O primeiro é mais nobre; o último é intelectualmente desonesto, pois não busca descobrir a mensagem autêntica do Judaísmo, apenas para criar um Judaísmo bonitinho que não desafia as áreas de conforto do homem e da mulher progressistas.
Essa distinção entre as duas abordagens têm sido profundamente desvirtuada nos últimos anos, e os resultados têm sido óbvios. A antiga abordagem deu a incontáveis estudantes a oportunidade de desafiarem a si mesmos pelas verdades Divinas da Torá; a última abordagem tem levado a Torá a servir à fantasia do homem moderno.
Por fim chega à questão do quanto você acredita na veracidade da Torá? Você está usando o pensamento moderno meramente para comunicar Torá, ou está empregando-o a fim de confirmar a si mesmo e a outros a autenticidade e apelo do Judaísmo?

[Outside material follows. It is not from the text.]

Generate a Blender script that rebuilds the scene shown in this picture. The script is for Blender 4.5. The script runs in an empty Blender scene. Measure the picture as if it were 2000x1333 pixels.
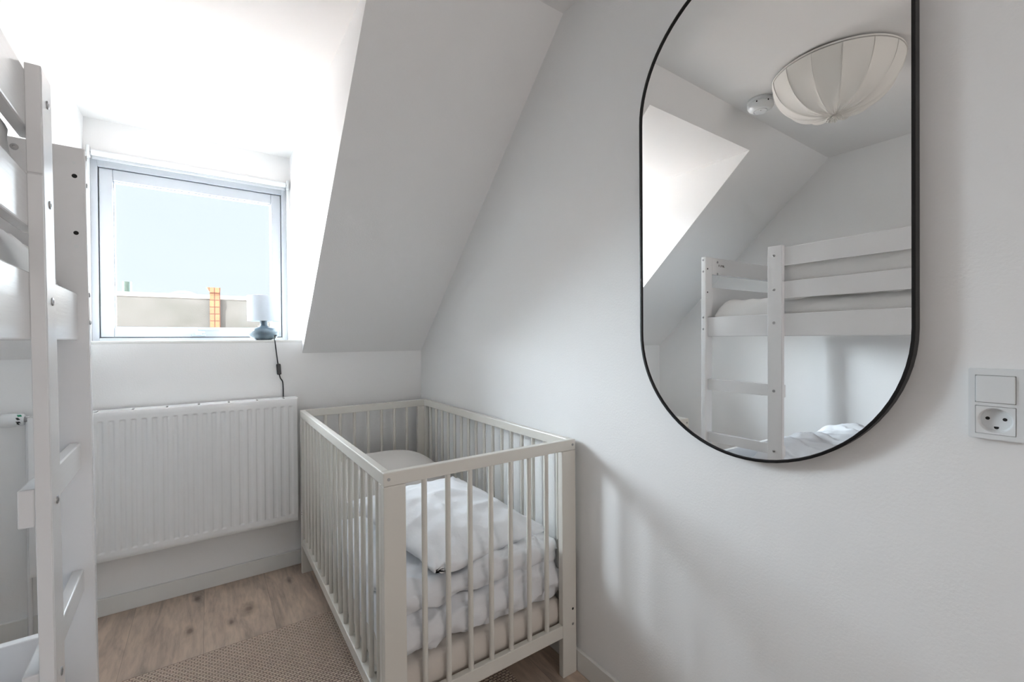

O que Rabi Yehuda está dizendo é que por mais longe que você viaje para fora da caixa, uma “prancha de madeira” deveria sempre conectar você às “Tábuas” originais, puras, dentro da caixa. O elo entre o núcleo da Torá e sua expansão devem sempre continuar evidentes. Caso contrário, você pode estar se privando das vibrantes, pulsantes, Divinas fontes da palavra de D’us.
Quem tem o direito de “reempacotar” o Judaísmo? Somente alguém que seja altruísta (Yehuda), não tenha o ego envolvido, e sua única agenda seja partilhar a palavra de D’us com outros, uma pessoa que é completamente leal à autêntica fonte.
Porém se alguém não possui estas qualidades, elas irão frequentemente se diluir e comprometer, se não perverter, as águas puras do Judaísmo com as impurezas de tendências e noções que são estranhas à Torá.